Ahead of this weekend’s meeting of G7 Climate Ministers, Green Building Councils (GBCs) representing over 10,000 organisations in G7 countries implore Ministers to prioritise the potential of the built environment as a key agent of change in accelerating a decarbonised, sustainable and resilient society. 

Climate Ministers from Canada, France, Germany, Italy, Japan, the UK and the USA are convening in Sapporo, Japan with the goal of ‘solving climate, energy and environment issues at the same time’.

In collaboration with the World Green Building Council, ‘G7 GBCs’ have published an open letter drawing attention to the role of buildings as a key solutions provider that can deliver on many cross-cutting priorities such as carbon, biodiversity, resilience and energy security.

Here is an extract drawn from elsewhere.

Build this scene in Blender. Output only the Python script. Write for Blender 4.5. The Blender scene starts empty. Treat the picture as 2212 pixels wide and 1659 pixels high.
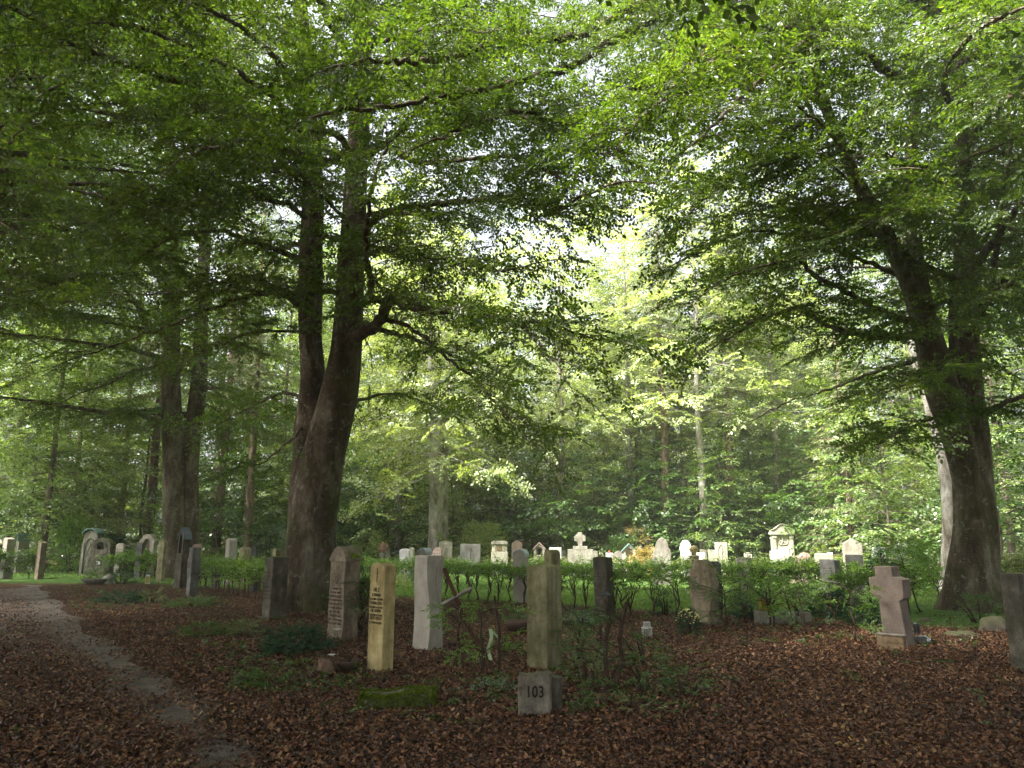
import bpy, math, random
import numpy as np
from mathutils import Vector

# ------------------------------------------------------------------ camera, sky, sun, exposure
scn = bpy.context.scene
COL = scn.collection
R = math.radians
PITCH = 0.2024
F = 1620.0                      # focal length in the 2212 px wide frame used for measuring
EYE = 1.6
cam = bpy.data.cameras.new('camera'); camo = bpy.data.objects.new('camera', cam); COL.objects.link(camo)
cam.sensor_width = 36.0; cam.lens = 36.0 * F / 2212.0
cam.clip_start = 0.05; cam.clip_end = 3000
camo.location = (0, 0, EYE); camo.rotation_euler = (math.pi / 2 + PITCH, 0, 0)
scn.camera = camo

SUN_EL, SUN_AZ = R(55), R(-120)           # azimuth: 0 = straight ahead (+Y), negative = towards the left
w = bpy.data.worlds.new('World'); scn.world = w; w.use_nodes = True
nt = w.node_tree; nt.nodes.clear()
sky = nt.nodes.new('ShaderNodeTexSky'); sky.sky_type = 'NISHITA'; sky.sun_disc = False
sky.sun_elevation = SUN_EL; sky.sun_rotation = SUN_AZ
sky.air_density = 1.0; sky.dust_density = 6.0; sky.ozone_density = 0.6
bg = nt.nodes.new('ShaderNodeBackground'); bg.inputs[1].default_value = 0.15
out = nt.nodes.new('ShaderNodeOutputWorld')
bwn = nt.nodes.new('ShaderNodeRGBToBW'); nt.links.new(sky.outputs[0], bwn.inputs[0])      # thin white overcast over the blue
ovc = nt.nodes.new('ShaderNodeMix'); ovc.data_type = 'RGBA'; ovc.inputs[0].default_value = 0.8
tint = nt.nodes.new('ShaderNodeMix'); tint.data_type = 'RGBA'; tint.blend_type = 'MULTIPLY'; tint.inputs[0].default_value = 1.0
nt.links.new(bwn.outputs[0], tint.inputs[6]); tint.inputs[7].default_value = (1.0, 1.02, 1.04, 1)
nt.links.new(sky.outputs[0], ovc.inputs[6]); nt.links.new(tint.outputs[2], ovc.inputs[7]); nt.links.new(ovc.outputs[2], bg.inputs[0]); nt.links.new(bg.outputs[0], out.inputs[0])
sl = bpy.data.lights.new('sun', 'SUN'); sl.energy = 4.8; sl.angle = R(10); sl.color = (1.0, 0.95, 0.86)
so = bpy.data.objects.new('sun', sl); COL.objects.link(so)
sd = Vector((math.sin(SUN_AZ) * math.cos(SUN_EL), math.cos(SUN_AZ) * math.cos(SUN_EL), math.sin(SUN_EL)))
so.rotation_euler = sd.to_track_quat('Z', 'Y').to_euler()
scn.view_settings.view_transform = 'Standard'; scn.view_settings.look = 'None'
scn.view_settings.exposure = 2.25; scn.view_settings.gamma = 1.0
cy = scn.cycles
cy.max_bounces = 7; cy.diffuse_bounces = 4; cy.glossy_bounces = 2; cy.transmission_bounces = 5
cy.transparent_max_bounces = 6; cy.volume_bounces = 1
cy.use_denoising = True; cy.denoiser = 'OPENIMAGEDENOISE'; cy.denoising_prefilter = 'ACCURATE'
cy.use_adaptive_sampling = True; cy.adaptive_threshold = 0.015
cy.sample_clamp_indirect = 6.0
cy.caustics_reflective = False; cy.caustics_refractive = False

# ------------------------------------------------------------------ measuring helpers
CT, ST = math.cos(PITCH), math.sin(PITCH)
def at(u, v, Y):
    a = (u - 1106.0) / F; b = (829.5 - v) / F
    t = Y / (CT - b * ST)
    return Vector((a * t, Y, EYE + t * (ST + b * CT)))
def gnd(u, v, z=0.0):
    a = (u - 1106.0) / F; b = (829.5 - v) / F
    t = (z - EYE) / (ST + b * CT)
    return Vector((a * t, t * (CT - b * ST), z))
def px(x): return x * 0.54               # source pixels of the 4096 wide frame -> measuring frame

# ------------------------------------------------------------------ mesh helpers
def nrm(a):
    return a / np.maximum(np.linalg.norm(a, axis=-1, keepdims=True), 1e-9)
class Geo:
    def __init__(s): s.V = []; s.Q = []; s.n = 0; s.M = []
    def add(s, V, Q, m=0):
        V = np.asarray(V, dtype=np.float32).reshape(-1, 3); Q = np.asarray(Q, dtype=np.int64).reshape(-1, 4)
        s.V.append(V); s.Q.append(Q + s.n); s.n += len(V); s.M.append(np.full(len(Q), m, dtype=np.int32))
    def arrays(s):
        if not s.V: return np.zeros((0, 3), np.float32), np.zeros((0, 4), np.int64), np.zeros(0, np.int32)
        return np.concatenate(s.V), np.concatenate(s.Q), np.concatenate(s.M)
    def mesh(s, name, mats, smooth=False):
        V, Q, M = s.arrays()
        me = bpy.data.meshes.new(name)
        me.vertices.add(len(V)); me.vertices.foreach_set('co', V.ravel())
        tri = Q[:, 3] == Q[:, 2]
        if tri.any():
            cnt = np.where(tri, 3, 4); st = np.concatenate([[0], np.cumsum(cnt)[:-1]])
            keep = np.ones((len(Q), 4), bool); keep[tri, 3] = False
            lv = Q[keep]
        else:
            cnt = np.full(len(Q), 4); st = np.arange(len(Q)) * 4; lv = Q.ravel()
        me.loops.add(len(lv)); me.loops.foreach_set('vertex_index', lv.astype(np.int32))
        me.polygons.add(len(Q)); me.polygons.foreach_set('loop_start', st.astype(np.int32))
        if not isinstance(mats, (list, tuple)): mats = [mats]
        for m in mats: me.materials.append(m)
        me.polygons.foreach_set('material_index', M)
        me.polygons.foreach_set('use_smooth', np.full(len(Q), smooth))
        me.update(calc_edges=True)
        return me
    def obj(s, name, mats, parent=None, smooth=False, loc=None):
        o = bpy.data.objects.new(name, s.mesh(name, mats, smooth)); COL.objects.link(o)
        if parent is not None: o.parent = parent
        if loc is not None: o.location = loc
        return o

def tag(o, label=None, cat=None, group=None, kind=None):
    if label: o['label'] = label
    if cat: o['category'] = cat
    if group: o['group'] = group
    if kind: o['kind'] = kind
    return o
def empty(name, loc=(0, 0, 0), rz=0.0, label=None, cat=None, group=None):
    o = bpy.data.objects.new(name, None); COL.objects.link(o)
    o.location = loc; o.rotation_euler = (0, 0, rz); o.empty_display_size = 0.1
    return tag(o, label, cat, group)
def copy_tree(o, parent=None):
    c = o.copy(); COL.objects.link(c)
    if parent is not None: c.parent = parent
    for ch in list(o.children): copy_tree(ch, c)
    return c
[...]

With the built environment representing the largest contributing sector to carbon emissions, and amid the growing need for the global economy to reduce emissions drastically, it is vital that policymakers implement ambitious measures to decarbonise buildings. Recognising the need for clarity on these policies, WorldGBC and our network of GBCs this week launched our ‘Global Policy Principles for a Sustainable Built Environment’.

Ahead of tomorrow’s meeting the message of our coalition is clear — Climate Ministers must utilise this exchange to reflect on the vast potential of the built environment to deliver on the G7 agenda, and champion buildings as enablers to deliver key global goals.

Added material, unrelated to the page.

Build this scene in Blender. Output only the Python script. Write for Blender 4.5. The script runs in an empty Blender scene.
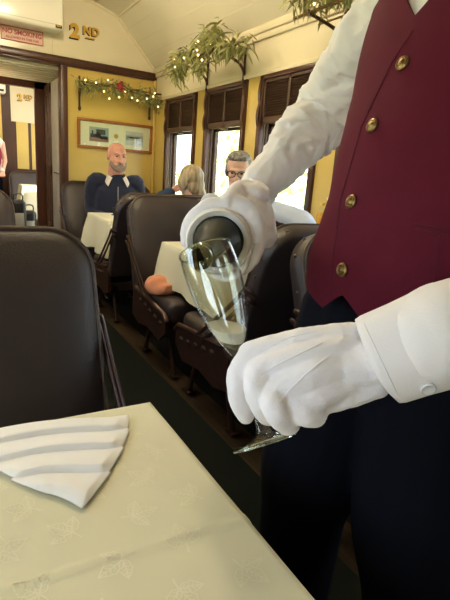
import bpy, bmesh, math, random
from math import pi, sin, cos, radians, sqrt
from mathutils import Vector as V, Matrix, noise
random.seed(7)
SC = bpy.context.scene
COL = SC.collection

# ------------------------------------------------------------------ camera
YAW, PIT, ROL, FPX = radians(30.854), radians(14.752), radians(4.249), 471.16
CAM = V((0.0, 0.0, 1.15))
cf = V((sin(YAW)*cos(PIT), cos(YAW)*cos(PIT), -sin(PIT)))
r0 = V((cos(YAW), -sin(YAW), 0)); u0 = r0.cross(cf)
cr = r0*cos(ROL) + u0*sin(ROL); cu = -r0*sin(ROL) + u0*cos(ROL)
cam_d = bpy.data.cameras.new('camera'); cam = bpy.data.objects.new('camera', cam_d); COL.objects.link(cam)
cam.matrix_world = Matrix(((cr.x, cu.x, -cf.x, CAM.x), (cr.y, cu.y, -cf.y, CAM.y), (cr.z, cu.z, -cf.z, CAM.z), (0, 0, 0, 1)))
cam_d.sensor_fit = 'VERTICAL'; cam_d.sensor_height = 36.0; cam_d.lens = FPX/600*36
cam_d.clip_start = 0.02; cam_d.clip_end = 300
SC.camera = cam
# ------------------------------------------------------------------ sky, daylight, exposure
SC.view_settings.view_transform = 'Standard'; SC.view_settings.look = 'None'
SC.view_settings.exposure = 0.2; SC.view_settings.gamma = 1.0
SC.view_settings.use_curve_mapping = False
W = bpy.data.worlds.new('sky'); SC.world = W; W.use_nodes = True
bg = W.node_tree.nodes['Background']; bg.inputs[0].default_value = (0.84, 0.92, 1.06, 1); bg.inputs[1].default_value = 5.2
SC.cycles.max_bounces = 10; SC.cycles.transmission_bounces = 10; SC.cycles.transparent_max_bounces = 12
SC.cycles.diffuse_bounces = 5; SC.cycles.caustics_refractive = False; SC.cycles.caustics_reflective = False
SC.cycles.sample_clamp_indirect = 6
XR, XL, YE, YB = 1.94, -0.62, 4.95, -1.9         # right wall, left wall, end wall, rear of the car
def area(name, loc, target, sx, sy, power, col):
    l = bpy.data.lights.new(name, 'AREA'); l.shape = 'RECTANGLE'; l.size = sx; l.size_y = sy; l.energy = power; l.color = col
    o = bpy.data.objects.new(name, l); COL.objects.link(o); o.location = loc
    o.rotation_euler = (V(target)-V(loc)).to_track_quat('-Z', 'Y').to_euler(); return o
WIN = [(3.97, 4.62), (3.15, 3.77), (2.31, 2.95), (1.47, 2.11), (0.63, 1.27), (-0.21, 0.43), (-1.05, -0.41)]
LAMP = 31
sl = bpy.data.lights.new('sun', 'SUN'); sl.energy = 26; sl.angle = 0.02; sl.color = (1, 0.95, 0.85)
so = bpy.data.objects.new('sun', sl); COL.objects.link(so); so.rotation_euler = V((0.0, 0.6, -1.0)).to_track_quat('-Z', 'Y').to_euler()
for (a, b) in WIN:
    for X, sx in ((XL, -1), (XR, 1)):
        o = area('window_portal', (X+sx*0.12, (a+b)/2, 1.22), (X-sx, (a+b)/2, 1.22), b-a, 0.72, 1, (1, 1, 1)); o.data.cycles.is_portal = True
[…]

Cristina Gamboa, CEO, WorldGBC, said:

“This G7 Climate Minister meeting represents a crucial opportunity for Ministers from some of the world’s leading economies to explore the role of buildings in delivering on climate goals and decarbonising their economies.

“Our G7 GBCs are ready to work with governments in Canada, France, Germany, Italy, Japan, the UK and the USA to help them implement transformative policies that will ensure the uptake of sustainable built environments for everyone, everywhere.”